The comic drama has been more of a bridesmaid than a bride during awards season. But the box office should be consolation — the film took in more than $134 million worldwide. That was good news for Landmark Theatres, a small U.S. chain that specializes in independent films. Ted Mundorff, Landmark's CEO, says the audience for most of the films Landmark shows tends to be older.
"When the baby boomers were in college, they went and saw 'art film,' as it was called in those days," Mundorff says. "And after they became empty-nesters, they returned to going to movies."
And baby boomers, as you may have heard, are a huge demographic. They're also less likely than younger audiences to be spending their entertainment time and money playing video games.

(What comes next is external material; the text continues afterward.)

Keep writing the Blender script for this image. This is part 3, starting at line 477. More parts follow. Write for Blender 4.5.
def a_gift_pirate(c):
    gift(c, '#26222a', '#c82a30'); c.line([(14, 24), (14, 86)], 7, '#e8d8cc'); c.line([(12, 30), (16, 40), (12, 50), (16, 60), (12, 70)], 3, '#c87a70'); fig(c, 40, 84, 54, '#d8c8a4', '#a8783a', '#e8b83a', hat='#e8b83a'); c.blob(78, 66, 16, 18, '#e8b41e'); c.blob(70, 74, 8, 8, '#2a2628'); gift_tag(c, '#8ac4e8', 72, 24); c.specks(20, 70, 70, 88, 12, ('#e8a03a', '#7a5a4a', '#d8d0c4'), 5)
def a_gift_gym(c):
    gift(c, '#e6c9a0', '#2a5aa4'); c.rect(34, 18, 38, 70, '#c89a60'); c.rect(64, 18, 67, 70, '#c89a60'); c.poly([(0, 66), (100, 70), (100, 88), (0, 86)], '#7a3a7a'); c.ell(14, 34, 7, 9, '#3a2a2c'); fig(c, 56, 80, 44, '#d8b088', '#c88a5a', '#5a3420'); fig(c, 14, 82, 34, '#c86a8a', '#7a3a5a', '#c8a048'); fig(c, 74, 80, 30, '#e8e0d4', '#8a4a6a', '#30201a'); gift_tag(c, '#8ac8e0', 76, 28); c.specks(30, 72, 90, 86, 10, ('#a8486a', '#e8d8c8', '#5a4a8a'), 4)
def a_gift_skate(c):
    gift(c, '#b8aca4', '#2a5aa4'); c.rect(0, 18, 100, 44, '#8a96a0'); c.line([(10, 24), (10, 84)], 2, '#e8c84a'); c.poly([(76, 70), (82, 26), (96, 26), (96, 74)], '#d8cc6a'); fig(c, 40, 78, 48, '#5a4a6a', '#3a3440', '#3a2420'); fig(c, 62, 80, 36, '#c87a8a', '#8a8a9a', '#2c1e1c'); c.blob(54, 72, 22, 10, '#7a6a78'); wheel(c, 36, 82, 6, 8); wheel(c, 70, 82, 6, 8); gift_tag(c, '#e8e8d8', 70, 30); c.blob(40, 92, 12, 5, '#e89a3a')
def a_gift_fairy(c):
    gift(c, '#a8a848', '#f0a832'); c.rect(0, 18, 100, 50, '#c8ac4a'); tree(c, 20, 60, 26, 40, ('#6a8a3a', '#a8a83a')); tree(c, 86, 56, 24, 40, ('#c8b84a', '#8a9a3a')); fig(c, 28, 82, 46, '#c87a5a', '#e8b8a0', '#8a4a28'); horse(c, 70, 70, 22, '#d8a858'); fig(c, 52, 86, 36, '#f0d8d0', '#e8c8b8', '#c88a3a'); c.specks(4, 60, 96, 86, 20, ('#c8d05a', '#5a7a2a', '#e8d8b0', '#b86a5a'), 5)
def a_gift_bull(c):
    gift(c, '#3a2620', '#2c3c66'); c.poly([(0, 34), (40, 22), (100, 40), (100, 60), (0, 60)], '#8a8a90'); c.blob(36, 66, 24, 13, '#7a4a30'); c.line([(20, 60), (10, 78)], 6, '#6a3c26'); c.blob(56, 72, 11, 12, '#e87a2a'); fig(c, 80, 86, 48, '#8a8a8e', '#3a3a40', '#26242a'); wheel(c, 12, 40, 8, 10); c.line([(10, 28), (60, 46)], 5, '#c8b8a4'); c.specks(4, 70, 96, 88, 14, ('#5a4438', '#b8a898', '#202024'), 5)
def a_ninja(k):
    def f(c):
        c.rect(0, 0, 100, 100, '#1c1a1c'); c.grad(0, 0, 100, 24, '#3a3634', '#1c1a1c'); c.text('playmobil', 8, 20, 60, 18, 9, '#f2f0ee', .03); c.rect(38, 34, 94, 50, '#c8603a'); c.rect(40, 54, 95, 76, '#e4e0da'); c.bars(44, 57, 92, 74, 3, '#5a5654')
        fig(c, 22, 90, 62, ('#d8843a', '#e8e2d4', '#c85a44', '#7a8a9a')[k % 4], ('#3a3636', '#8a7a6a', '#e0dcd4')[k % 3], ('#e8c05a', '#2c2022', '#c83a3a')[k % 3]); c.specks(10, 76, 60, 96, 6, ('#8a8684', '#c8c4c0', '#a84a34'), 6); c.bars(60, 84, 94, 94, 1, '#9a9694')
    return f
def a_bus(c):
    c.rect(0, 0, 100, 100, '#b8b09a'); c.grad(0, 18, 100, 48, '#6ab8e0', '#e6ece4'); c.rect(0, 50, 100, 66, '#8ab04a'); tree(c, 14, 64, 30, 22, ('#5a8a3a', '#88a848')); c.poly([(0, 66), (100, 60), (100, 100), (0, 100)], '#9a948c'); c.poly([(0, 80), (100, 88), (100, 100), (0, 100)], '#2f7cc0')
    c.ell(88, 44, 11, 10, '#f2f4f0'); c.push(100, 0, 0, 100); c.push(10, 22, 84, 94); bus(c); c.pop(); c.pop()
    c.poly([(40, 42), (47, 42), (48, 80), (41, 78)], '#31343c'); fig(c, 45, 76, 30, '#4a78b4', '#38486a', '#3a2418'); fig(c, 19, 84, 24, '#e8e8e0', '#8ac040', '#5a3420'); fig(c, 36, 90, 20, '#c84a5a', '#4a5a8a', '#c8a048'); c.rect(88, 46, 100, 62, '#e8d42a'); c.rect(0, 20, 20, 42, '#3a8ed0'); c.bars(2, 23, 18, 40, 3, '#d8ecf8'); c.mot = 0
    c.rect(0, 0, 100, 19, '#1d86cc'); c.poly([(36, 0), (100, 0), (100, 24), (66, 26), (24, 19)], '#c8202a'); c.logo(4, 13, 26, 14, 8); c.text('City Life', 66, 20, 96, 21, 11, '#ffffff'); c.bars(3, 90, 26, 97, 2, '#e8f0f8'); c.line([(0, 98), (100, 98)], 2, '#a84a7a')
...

But it's not just small, independent films that are dealing with themes of aging lately. Skyfall, the latest James Bond movie, shows Dame Judi Dench as M fighting against bureaucrats who think she's too old for her job. Even Daniel Craig's 007 is treated as a bit over the hill.
And there have been other mainstream movies in the past year with appeal to an older audience: Hope Springs, starring Meryl Streep, and Parental Guidance with Billy Crystal.
Newcott says that 12 years after his organization started Movies for Grownups, the studios are figuring out that there's a huge audience of people older than 50.
"We're gratified that Hollywood is recognizing this audience as being a major component in their business model," he says.
So much so that there are now plenty of films catering to an older audience that are earning plaudits — and from groups besides just the AARP.